To make good bread at the restaurant we need a starter, one we make after every batch at the restaurant so that we have it ready when we make bread again. 5, 3, 1.5. Five pounds of bread flour to 3 pounds of tepid water to 1.5 pounds of starter. This makes a heck of a lot of bread. Now I realize that most people don't have a thing of starter in their fridge, so there is a basic recipe you can follow.

Take a glass or plastic jar with a tight fitting lid, avoid metal at all costs. Into it place one cup of flour (bread flour preferable) and one cup of tepid (70-80 degrees F) water. Mix, cover, sit on your cupboard. In twenty four hours, throw half of it away and add another half cup of flour, half cup of tepid water. Wash, Rinse, Repeat until your starter has lots of bubbles and smells vaguely like beer. You can just set it on the counter while it does this, your starter needs to stay warm, but not to warm (nothing over 90 degrees F) or you will kill it. I encourage you to talk to it if you want, I have taken to saying " IT'S ALIVE!" a lot and generally cackling at mine. Once it reaches the bubble stage you can safely refrigerate it until you need it. It will have grown to fill pretty much the entire container is another way you can tell it is done...it might even have erupted over the sides.

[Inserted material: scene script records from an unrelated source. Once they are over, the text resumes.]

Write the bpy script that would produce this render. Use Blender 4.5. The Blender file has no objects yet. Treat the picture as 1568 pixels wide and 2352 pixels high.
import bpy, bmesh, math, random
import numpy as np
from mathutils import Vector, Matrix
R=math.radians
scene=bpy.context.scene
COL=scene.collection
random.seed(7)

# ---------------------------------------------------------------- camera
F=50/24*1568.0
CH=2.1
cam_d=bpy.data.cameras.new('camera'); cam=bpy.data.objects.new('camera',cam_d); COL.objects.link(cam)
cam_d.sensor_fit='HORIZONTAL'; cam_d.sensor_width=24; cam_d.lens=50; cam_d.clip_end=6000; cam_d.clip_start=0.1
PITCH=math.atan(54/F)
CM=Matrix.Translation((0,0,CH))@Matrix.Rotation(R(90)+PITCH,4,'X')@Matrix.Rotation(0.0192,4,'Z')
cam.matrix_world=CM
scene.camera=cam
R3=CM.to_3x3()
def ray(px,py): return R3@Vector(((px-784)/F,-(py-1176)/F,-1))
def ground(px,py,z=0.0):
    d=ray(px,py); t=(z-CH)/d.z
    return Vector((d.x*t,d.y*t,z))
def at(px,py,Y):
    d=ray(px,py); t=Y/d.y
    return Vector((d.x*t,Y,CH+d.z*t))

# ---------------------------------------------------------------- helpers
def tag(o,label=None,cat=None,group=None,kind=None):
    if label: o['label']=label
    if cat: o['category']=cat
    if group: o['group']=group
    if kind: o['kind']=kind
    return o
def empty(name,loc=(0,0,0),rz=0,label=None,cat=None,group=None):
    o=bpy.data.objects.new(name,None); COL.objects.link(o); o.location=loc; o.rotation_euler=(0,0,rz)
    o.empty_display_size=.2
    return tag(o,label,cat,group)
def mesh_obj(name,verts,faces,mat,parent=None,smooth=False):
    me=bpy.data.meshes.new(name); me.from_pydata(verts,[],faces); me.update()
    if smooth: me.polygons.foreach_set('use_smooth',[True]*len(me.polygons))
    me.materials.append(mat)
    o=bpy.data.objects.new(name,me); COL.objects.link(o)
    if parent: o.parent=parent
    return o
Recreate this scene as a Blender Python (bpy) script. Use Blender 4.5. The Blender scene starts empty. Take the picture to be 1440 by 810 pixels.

At the restaurant our bread making recipe goes like this:
20 pounds of bread flour
10 pounds of tepid water
2 tbsp yeast
5 ounces salt
7.5 pounds of starter

Mix this at low speed in the big mixer for ten minutes, then at a medium speed a bit longer. Empty half of it into a hotel pain, that is the white bread. To the remaining half add three boxes of raisins and one half bag of walnuts. Mix till combined This makes out other bread...the walnut raisin loaf. Empty that into a hotel pain and stick both hotel pans in a proofing oven (basically turn on your oven light, stick your dough in and shut the door) until it has almost overgrown it's container. Take it out and weigh it into 1.65 pound loaves, then get ready for the hard part.

You have to shape it for proofing, I will be honest, this is where it falls a part for me. Basically you have to hold the dough in both hands, keeping them close together and not stretching the dought too much. You want to form it into a sphere, but by stretching the dough on itself, not digging your fingers into it but not letting it flop all over the space. I swear I am two steps away from making a video of the restaurants chef doing this and putting it up on YouTube because I suck at it. It makes me want to cry and as you know...there is no crying in pastry!

Once you prayed to every God in the pantheon that you don't destroy the bread doing this, you place it on floured cookie sheets andcover it (we use large plastic bags) so it doesn't form a skin. Let it sit at room temp for an hour or so, basically until it has grown, then we shape it again. Place it on cookie sheets lined with cornmeal and bag it again, letting it sit for about hour or so. You should have 9 loaves of white bread, and 9 loaves of the raisin walnut. Two sheet pans of this ( one of each kind) we put in the cooler and bake the next day, the rest gets baked in a 450 degree F oven for 22 minutes after we slit the top with a razor blade.

And voila...bread, or in my case you get to the first shaping, the chef gets upset because you suck at bread and doesn't let you go anything after that except pull it out of the oven. Which is fine...bread may have won this battle but I will win the war!

In the meantime, hopefully my many other useful skills will keep me alive when the zombies come. Bread is over rated right?